▶ What to do:
Emit a verbatim copy of the lines below from the line with "900 pixels high." through the line with "return CH-(py-HY)/F*Y", excluding pictures and everything outside that range.

Rows from a 3D scene dataset
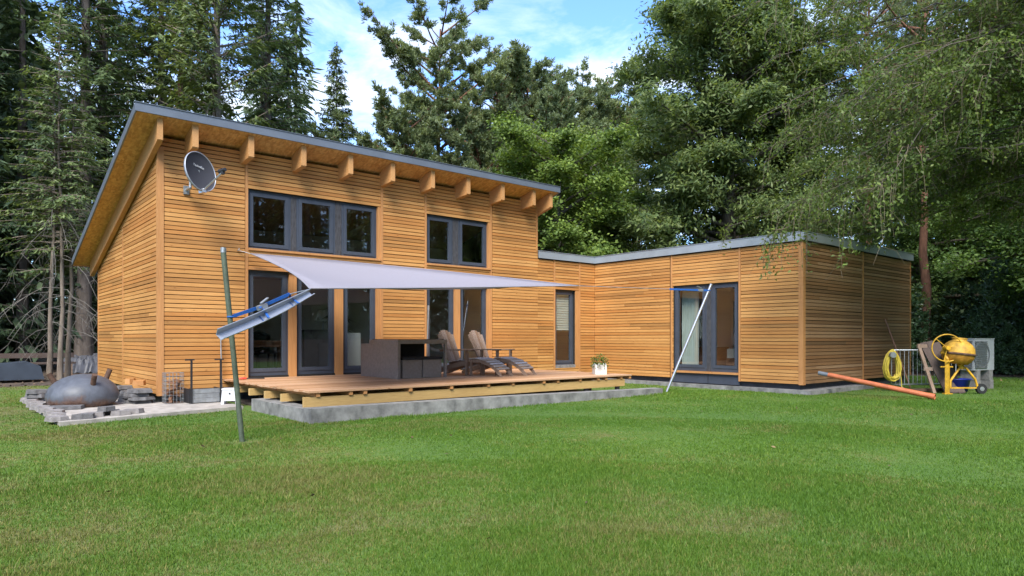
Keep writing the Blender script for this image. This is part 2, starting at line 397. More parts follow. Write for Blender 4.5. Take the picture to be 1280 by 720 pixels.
for (a, b) in DD: window('y', Y0, a, min(b, 7.67) if b < 8 else min(b, 10.925), *DZ, name='glass_door', bot=.09)
window('y', Y0, NW[0], NW[1], NW[2]+.06, NW[3], back=.10)
mb = MB(); mb.box(NW[0], NW[1], Y0+.0, Y0+.2, NW[2]-.03, NW[2]+.055); mb.build('window_sill', m_stone, house)
window('x', X1, 10.07, 11.07, WD[2], WD[3], 'glass_door', bot=.1); window('x', X1, 9.14, 9.94, WD[2], WD[3], 'glass_door', bot=.1)
mullion('x', X1, 9.941, 10.069, WD[2], WD[3])
mb = MB(); mb.box(X1-.03, X1+.13, 9.115, 11.095, .355, .405); mb.build('door_sill', m_post, house)
mb = MB(); mb.box(X1+.035, X1+.06, 9.115, 10.0, .10, .352); mb.box(X1+.035, X1+.06, 10.02, 11.095, .10, .352); mb.build('plinth_panel', m_frame, house)
# plinth
mb = MB(); mb.box(XA+.12, XR-.12, Y0+.12, YB-.1, -.3, ZB-.002); mb.box(X1+.12, XR-.12, YW+.12, Y0+.12, -.3, ZB-.002); mb.build('foundation', m_concd, house)
# big roof
def slope(mb, x0, x1, y0, y1, d0, d1):
    mb.hexa([(x0,y0,zs(y0)+d0),(x1,y0,zs(y0)+d0),(x1,y1,zs(y1)+d0),(x0,y1,zs(y1)+d0),(x0,y0,zs(y0)+d1),(x1,y0,zs(y0)+d1),(x1,y1,zs(y1)+d1),(x0,y1,zs(y1)+d1)])
rf = MB(); slope(rf, XL+.03, XE-.03, YF+.03, YE-.03, .03, .12); roof = rf.build('roof', m_roof, house)
so = MB()
xs = [XL+.03, 3.6, 5.95, 8.3, 10.65, XE-.03]
for a, b in zip(xs, xs[1:]): slope(so, a+.001, b-.001, YF+.03, YE-.03, 0, .028)
so.build('soffit', m_osb, roof)
fa = MB(); fa.box(XL, XE, YF, YF+.028, zs(YF)-.004, zs(YF)+.148); fa.box(XL-.012, XE+.012, YF-.014, YF+.1, zs(YF)+.149, zs(YF)+.16)
slope(fa, XL, XL+.028, YF+.029, YE, -.012, .145); slope(fa, XE-.028, XE, YF+.029, YE, -.012, .145); fa.build('fascia', m_fascia, roof)
eb = MB(); eb.box(XL+.03, XE-.03, YE-.028, YE, zs(YE)-.03, zs(YE)+.11); eb.build('eaves_board', m_rafter, roof)
for x in (3.61, 4.64, 5.71, 6.77, 7.81, 8.89, 9.94, 11.04, 12.12):
    r_ = MB(); r_.prism([(13.43,zs(13.43)-.002),(13.43,4.835),(13.455,4.81),(13.96,4.775),(13.96,zs(13.96)-.002)], 'x', x-.055, x+.055); r_.build('rafter', m_rafter, house)
for x0, x1, ye in ((2.965, 3.058, 20.72), (12.70, 12.80, 20.6)):
    r_ = MB(); r_.prism([(13.43,zs(13.43)-.002),(13.43,4.86),(13.46,4.84),(ye-.05,zs(ye)-.36),(ye,zs(ye)-.22),(ye,zs(ye)-.002)], 'x', x0, x1); r_.build('rafter', m_rafter, house)
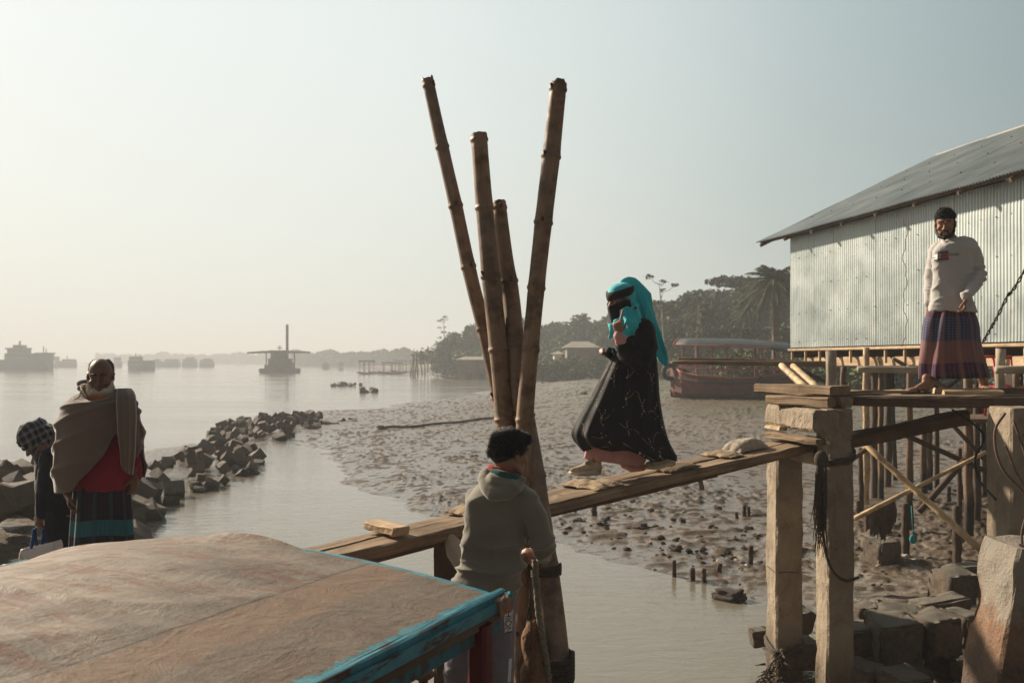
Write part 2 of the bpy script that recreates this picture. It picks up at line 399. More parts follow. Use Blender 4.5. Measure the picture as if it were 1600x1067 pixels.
def height(X, Y, fine=True):
    X = np.asarray(X, float); Y = np.asarray(Y, float)
    P = np.stack([X, Y, X*0], 1)
    warp = fbm(P*.35, 3, 3)*.9+fbm(P*1.4, 2, 9)*.35
    d = sdist(X, Y, POLY)+warp*np.clip(Y/22, .35, 3)
    h = np.where(d > 0, .20*(1-np.exp(-d/3.0))+.004*d, np.maximum(d*.12, -.8))
    rise = np.clip((X+2+(Y-25)*.10)/14, 0, 1)*np.clip((Y-12)/30, 0, 1)          # the flat climbs to the shore on the right
    h = h+np.where(d > 0, rise*np.clip(d/14, 0, 1)*np.clip((Y-10)*.024, 0, .98), 0)
    db = sdist(X, Y, BANK)
    h = np.maximum(h, np.where(db > -6, .9*np.clip((db+6)/10, 0, 1)+np.clip(db/25, 0, 1)*1.5-.4*(db < -5), -1))
    ds = sdist(X, Y, SAND)+warp*.5
    h = np.maximum(h, np.where(ds > 0, .06*(1-np.exp(-ds/1.2)), -1+0*ds))
    if fine:
        k = np.clip(d/1.5+.3, 0, 1)*(h > -.1)
        foot = np.clip(1-Y/140, 0, 1)
        n1 = fbm(P*2.2, 2, 21); n2 = vn3(P*np.array([8.0, 5.5, 1])+warp[:, None]*2, 33); n3 = vn3(P*np.array([13, 10, 1]), 35); n4 = vn3(P*np.array([30, 26, 1]), 36)
        rid = np.clip(n2-.05, 0, 1)
        patch = np.clip(fbm(P*.5, 2, 50)*1.8+.55, .15, 1.3)
        h = h+k*foot*(n1*.030+patch*(rid*.056+n3*.026+n4*.012))
        global CLOD
        CLOD = k*(rid*1.0+n3*.30+n4*.16+n1*.35-.22)*np.clip(patch, .5, 1.2)+.6*k*np.exp(-((Y-15)/5)**2)*np.clip((X-.2)/1.5, 0, 1)*np.clip(fbm(P*np.array([3, 4, 1]), 3, 70)-.05, 0, 1)
        near = np.exp(-((Y-15)/5)**2)*np.clip((X-.2)/1.5, 0, 1)
        h = h+k*near*np.clip(fbm(P*np.array([3, 4, 1]), 3, 70)-.05, 0, 1)*.10
    return h
def terrain():
    th = np.concatenate([np.linspace(-1.6, -.56, 60, endpoint=False), np.linspace(-.56, .62, 900), np.linspace(.62, 1.9, 70)[1:]])
    pys = np.concatenate([np.linspace(1500, 1090, 40, endpoint=False), np.linspace(1090, 590, 560, endpoint=False), np.linspace(590, 568.5, 50)])
    Ys = (ZC*F)/(pys-HY); Ys = np.concatenate([Ys, [950, 1250, 1700, 2600]])
    A, B = np.meshgrid(th, Ys); X = (A*B).ravel(); Y = B.ravel()
    Z = height(X, Y)
    me = bpy.data.meshes.new('ground'); n, m = len(Ys), len(th)
    co = np.stack([X, Y, Z], 1).astype(np.float32)
    me.vertices.add(n*m); me.vertices.foreach_set('co', co.ravel())
    i = np.arange(n-1)[:, None]*m+np.arange(m-1)[None, :]; q = np.stack([i, i+1, i+m+1, i+m], -1).reshape(-1, 4)
    me.loops.add(q.size); me.loops.foreach_set('vertex_index', q.ravel().astype(np.int32))
    me.polygons.add(len(q)); me.polygons.foreach_set('loop_start', np.arange(0, q.size, 4, dtype=np.int32)); me.polygons.foreach_set('use_smooth', np.ones(len(q), bool))
    at_ = me.attributes.new('clod', 'FLOAT', 'POINT'); at_.data.foreach_set('value', CLOD.astype(np.float32))
    me.update(); me.validate()
    return me
def mudmat():
    g = G('wet_mud'); v = g.co((1, 1, 1), 'Object', False); pos = g.n('NewGeometry', out='Position'); z = g.sep(pos, 'Z'); yy = g.sep(pos, 'Y'); xx = g.sep(pos, 'X')
    n = g.noise(v, .35, 5, .6); f = g.noise(v, 7., 6, .7); ff = g.noise(v, 26., 4, .7)
    cl = g.n('Attribute', attribute_name='clod', out='Fac'); hi = g.ramp(g.ma('ADD', cl, g.ma('MULTIPLY_ADD', f, .55, -.24)), [(-.0, 0.), (.14, 1.)])
    c = g.mix(hi, g.mix(f, (.10, .076, .053), (.15, .116, .082)), g.mix(g.ramp(f, [(.35, 0.), (.65, 1.)]), (.038, .026, .016), (.085, .059, .038)))
    c = g.mix(g.ma('MULTIPLY', g.ramp(n, [(.45, 0.), (.62, 1.)]), .5), c, (.15, .118, .088))
    # algae on the higher flat by the boat, grass on the bank
    alg = g.ma('MULTIPLY', g.ramp(g.noise(v, .22, 4, .6), [(.4, .15), (.6, 1.)]), g.n('MapRange', {'Value': z, 'From Min': .45, 'From Max': 1.0}))
    c = g.mix(g.ma('MULTIPLY', alg, .8), c, g.mix(f, (.055, .06, .022), (.10, .10, .04)))
    gr = g.ma('MULTIPLY', g.n('MapRange', {'Value': yy, 'From Min': 95., 'From Max': 118.}), g.n('MapRange', {'Value': z, 'From Min': 1., 'From Max': 1.5}))
    c = g.mix(gr, c, g.mix(g.ramp(g.noise(v, .15, 4, .6), [(.4, 0.), (.6, 1.)]), (.12, .15, .05), (.26, .24, .13)))
    wet = g.n('MapRange', {'Value': g.ma('ADD', z, g.ma('MULTIPLY_ADD', f, .10, g.ma('MULTIPLY', n, .35))), 'From Min': .22, 'From Max': .62})
    ro = g.ma('ADD', g.ma('MULTIPLY', wet, .30), g.ramp(ff, [(.35, .13), (.65, .42)]))
    ro = g.ma('ADD', g.ma('ADD', g.ma('MULTIPLY', ro, .85), g.ma('MULTIPLY', hi, .45)), g.ma('MULTIPLY', gr, .6))
    h = g.ma('ADD', g.ma('MULTIPLY', f, 1.), g.ma('MULTIPLY', ff, .45))
    return g.set(base=c, rough=ro, normal=g.bump(h, g.ma('MULTIPLY_ADD', hi, .75, .12), .02), spec=g.ma('MULTIPLY_ADD', hi, -.35, .52))
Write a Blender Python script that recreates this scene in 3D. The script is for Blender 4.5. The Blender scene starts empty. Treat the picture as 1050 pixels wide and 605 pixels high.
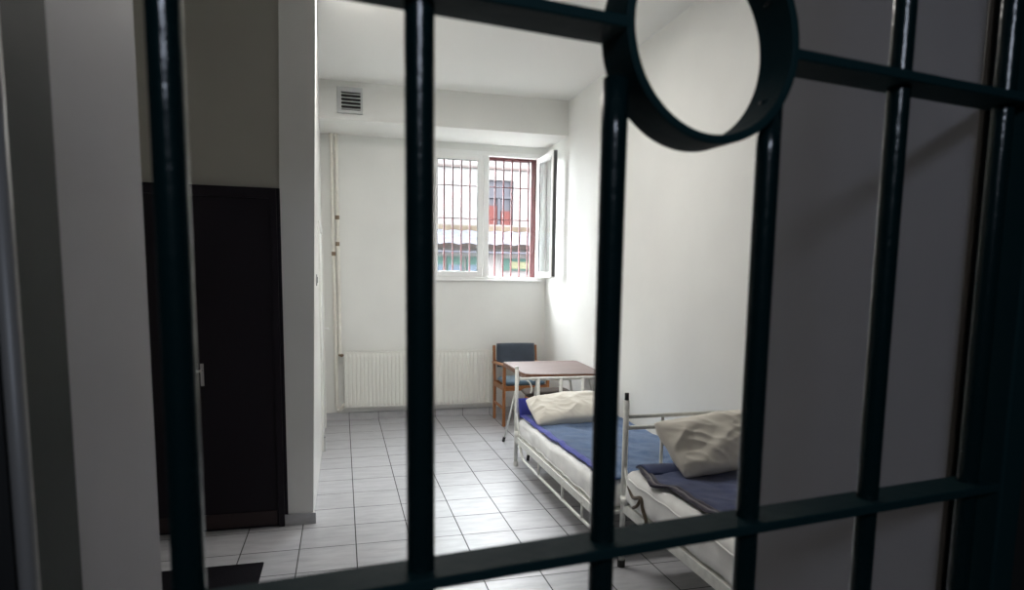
import bpy, bmesh, math, random
from mathutils import Vector, Matrix, noise
random.seed(7)
C = bpy.context.scene.collection
PI = math.pi
R = math.radians

# ------------------------------------------------------------------ materials
def mat(name, col, rough=.6, metal=0., bump=0., bscale=60., var=0., vscale=4., spec=.5, sheen=0., coat=0.):
    m = bpy.data.materials.new(name); m.use_nodes = True
    nt = m.node_tree; b = nt.nodes['Principled BSDF']
    b.inputs['Base Color'].default_value = (*col, 1)
    b.inputs['Roughness'].default_value = rough
    b.inputs['Metallic'].default_value = metal
    b.inputs['Specular IOR Level'].default_value = spec
    if sheen: b.inputs['Sheen Weight'].default_value = sheen
    if coat:
        b.inputs['Coat Weight'].default_value = coat; b.inputs['Coat Roughness'].default_value = .12
    tc = nt.nodes.new('ShaderNodeTexCoord')
    if var:
        n = nt.nodes.new('ShaderNodeTexNoise'); n.inputs['Scale'].default_value = vscale
        n.inputs['Detail'].default_value = 6
        nt.links.new(tc.outputs['Object'], n.inputs['Vector'])
        r = nt.nodes.new('ShaderNodeMapRange')
        r.inputs['From Min'].default_value = .3; r.inputs['From Max'].default_value = .7
        r.inputs['To Min'].default_value = 1 - var; r.inputs['To Max'].default_value = 1 + var * .5
        nt.links.new(n.outputs['Fac'], r.inputs['Value'])
        mx = nt.nodes.new('ShaderNodeMix'); mx.data_type = 'RGBA'; mx.blend_type = 'MULTIPLY'
        mx.inputs['Factor'].default_value = 1
        mx.inputs['A'].default_value = (*col, 1)
        nt.links.new(r.outputs['Result'], mx.inputs['B'])
        nt.links.new(mx.outputs['Result'], b.inputs['Base Color'])
    if bump:
        n = nt.nodes.new('ShaderNodeTexNoise'); n.inputs['Scale'].default_value = bscale
        n.inputs['Detail'].default_value = 4
        nt.links.new(tc.outputs['Object'], n.inputs['Vector'])
        bp = nt.nodes.new('ShaderNodeBump'); bp.inputs['Strength'].default_value = bump
        bp.inputs['Distance'].default_value = .01
        nt.links.new(n.outputs['Fac'], bp.inputs['Height']); nt.links.new(bp.outputs['Normal'], b.inputs['Normal'])
    return m

def wood(name, col, dark, rough=.4, axis=0):
    m = mat(name, col, rough); nt = m.node_tree; b = nt.nodes['Principled BSDF']
    tc = nt.nodes.new('ShaderNodeTexCoord'); mp = nt.nodes.new('ShaderNodeMapping')
    s = [14, 14, 14]; s[axis] = 1.5; mp.inputs['Scale'].default_value = s
    n = nt.nodes.new('ShaderNodeTexNoise'); n.inputs['Scale'].default_value = 3; n.inputs['Detail'].default_value = 8
    cr = nt.nodes.new('ShaderNodeValToRGB')
    cr.color_ramp.elements[0].color = (*dark, 1); cr.color_ramp.elements[1].color = (*col, 1)
    cr.color_ramp.elements[0].position = .3; cr.color_ramp.elements[1].position = .65
    nt.links.new(tc.outputs['Object'], mp.inputs['Vector']); nt.links.new(mp.outputs['Vector'], n.inputs['Vector'])
    nt.links.new(n.outputs['Fac'], cr.inputs['Fac']); nt.links.new(cr.outputs['Color'], b.inputs['Base Color'])
    return m

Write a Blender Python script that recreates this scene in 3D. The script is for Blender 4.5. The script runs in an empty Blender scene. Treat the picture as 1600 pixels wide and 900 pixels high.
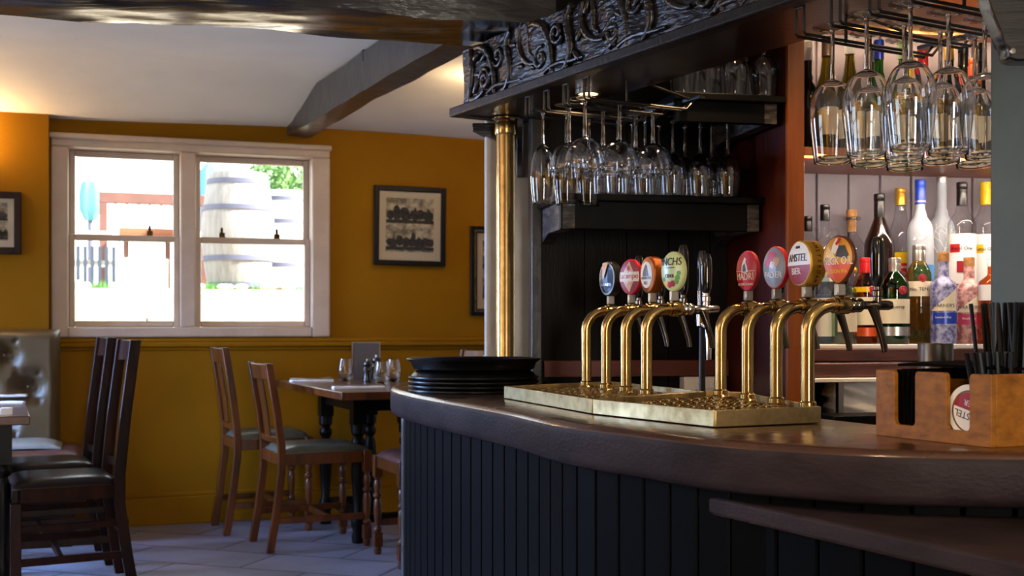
import bpy, bmesh, math, random
from mathutils import Vector, Matrix
random.seed(11)
S = bpy.context.scene
COL = S.collection
PI = math.pi
CH, HY, F = 1.07, 512.0, 1850.0          # eye height, horizon row, focal length in pixels

def at(px, py, Y):
    return Vector(((px-800)/F*Y, Y, CH-(py-HY)/F*Y))
def atx(px, Y):
    return (px-800)/F*Y
def zat(py, Y):
    return CH-(py-HY)/F*Y

# ------------------------------------------------------------------ materials
def lin(c):
    if isinstance(c, str):
        c = [int(c[i:i+2], 16)/255 for i in (0, 2, 4)]
    return tuple(((v/12.92) if v <= .04045 else ((v+.055)/1.055)**2.4) for v in c)

def new_mat(name):
    m = bpy.data.materials.new(name); m.use_nodes = True
    nt = m.node_tree
    return m, nt, nt.nodes['Principled BSDF']

def P(name, col, rough=.5, metal=0., col2=None, nscale=6., stretch=(1, 1, 1), detail=5., bump=0., bscale=None,
      coat=0., spec=.5, rough2=None, ramp=(.35, .65), bstretch=None, bdist=.01, emit=None, estr=0., sheen=0.):
    m, nt, b = new_mat(name)
    N, L = nt.nodes, nt.links
    b.inputs['Base Color'].default_value = (*lin(col), 1)
    b.inputs['Roughness'].default_value = rough
    b.inputs['Metallic'].default_value = metal
    b.inputs['Specular IOR Level'].default_value = spec
    if coat:
        b.inputs['Coat Weight'].default_value = coat
        b.inputs['Coat Roughness'].default_value = .16
    if sheen: b.inputs['Sheen Weight'].default_value = sheen
    if emit:
        b.inputs['Emission Color'].default_value = (*lin(emit), 1)
        b.inputs['Emission Strength'].default_value = estr
    if col2 or bump or rough2 is not None:
        tc = N.new('ShaderNodeTexCoord'); mp = N.new('ShaderNodeMapping')
        mp.inputs['Scale'].default_value = stretch
        L.new(tc.outputs['Object'], mp.inputs['Vector'])
        nz = N.new('ShaderNodeTexNoise'); nz.inputs['Scale'].default_value = nscale; nz.inputs['Detail'].default_value = detail
        nz.inputs['Roughness'].default_value = .6
        L.new(mp.outputs['Vector'], nz.inputs['Vector'])
        if col2:
            rp = N.new('ShaderNodeValToRGB')
            rp.color_ramp.elements[0].position = ramp[0]; rp.color_ramp.elements[1].position = ramp[1]
            rp.color_ramp.elements[0].color = (*lin(col), 1); rp.color_ramp.elements[1].color = (*lin(col2), 1)
            L.new(nz.outputs['Fac'], rp.inputs['Fac']); L.new(rp.outputs['Color'], b.inputs['Base Color'])
        if rough2 is not None:
            mr = N.new('ShaderNodeMapRange')
            mr.inputs['From Min'].default_value = .3; mr.inputs['From Max'].default_value = .7
            mr.inputs['To Min'].default_value = rough; mr.inputs['To Max'].default_value = rough2
            L.new(nz.outputs['Fac'], mr.inputs['Value']); L.new(mr.outputs['Result'], b.inputs['Roughness'])
        if bump:
            mp2 = N.new('ShaderNodeMapping'); mp2.inputs['Scale'].default_value = bstretch or stretch
            L.new(tc.outputs['Object'], mp2.inputs['Vector'])
            n2 = N.new('ShaderNodeTexNoise'); n2.inputs['Scale'].default_value = bscale or nscale*2; n2.inputs['Detail'].default_value = 4
            L.new(mp2.outputs['Vector'], n2.inputs['Vector'])
            bp = N.new('ShaderNodeBump'); bp.inputs['Strength'].default_value = bump; bp.inputs['Distance'].default_value = bdist
            L.new(n2.outputs['Fac'], bp.inputs['Height']); L.new(bp.outputs['Normal'], b.inputs['Normal'])
    return m

def thin_glass(name, col='ffffff', edge='b8c0c4', refl=1., rough=.02):
    """thin-walled glass: straight-through transmission, tinted more at grazing angles, plus a fresnel reflection"""
    m, nt, b = new_mat(name); N, L = nt.nodes, nt.links
    N.remove(b)
    out = N['Material Output']
    tr = N.new('ShaderNodeBsdfTransparent'); gl = N.new('ShaderNodeBsdfGlossy'); mx = N.new('ShaderNodeMixShader')
    gl.inputs['Roughness'].default_value = rough
    lw = N.new('ShaderNodeLayerWeight'); lw.inputs['Blend'].default_value = .35
    rp = N.new('ShaderNodeValToRGB')
    rp.color_ramp.elements[0].position = .35; rp.color_ramp.elements[1].position = 1.
    rp.color_ramp.elements[0].color = (*lin(col), 1); rp.color_ramp.elements[1].color = (*lin(edge), 1)
    L.new(lw.outputs['Facing'], rp.inputs['Fac']); L.new(rp.outputs['Color'], tr.inputs['Color'])
    l2 = N.new('ShaderNodeLayerWeight'); l2.inputs['Blend'].default_value = .5
    pw = N.new('ShaderNodeMath'); pw.operation = 'POWER'; pw.inputs[1].default_value = 4.
    L.new(l2.outputs['Facing'], pw.inputs[0])                       # Schlick: .04 + .96 (1-cos)^n on either side of the wall
    mu = N.new('ShaderNodeMath'); mu.operation = 'MULTIPLY_ADD'; mu.inputs[1].default_value = .8*refl; mu.inputs[2].default_value = .045*refl; mu.use_clamp = True
    L.new(pw.outputs[0], mu.inputs[0]); L.new(mu.outputs[0], mx.inputs['Fac'])
    L.new(tr.outputs[0], mx.inputs[1]); L.new(gl.outputs[0], mx.inputs[2]); L.new(mx.outputs[0], out.inputs['Surface'])
    return m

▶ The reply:
Write a Blender Python script that recreates this scene in 3D. The script is for Blender 4.5. The script runs in an empty Blender scene. Treat the picture as 1600 pixels wide and 900 pixels high.
import bpy, bmesh, math, random
from mathutils import Vector, Matrix
random.seed(11)
S = bpy.context.scene
COL = S.collection
PI = math.pi
CH, HY, F = 1.07, 512.0, 1850.0          # eye height, horizon row, focal length in pixels

def at(px, py, Y):
    return Vector(((px-800)/F*Y, Y, CH-(py-HY)/F*Y))
def atx(px, Y):
    return (px-800)/F*Y
def zat(py, Y):
    return CH-(py-HY)/F*Y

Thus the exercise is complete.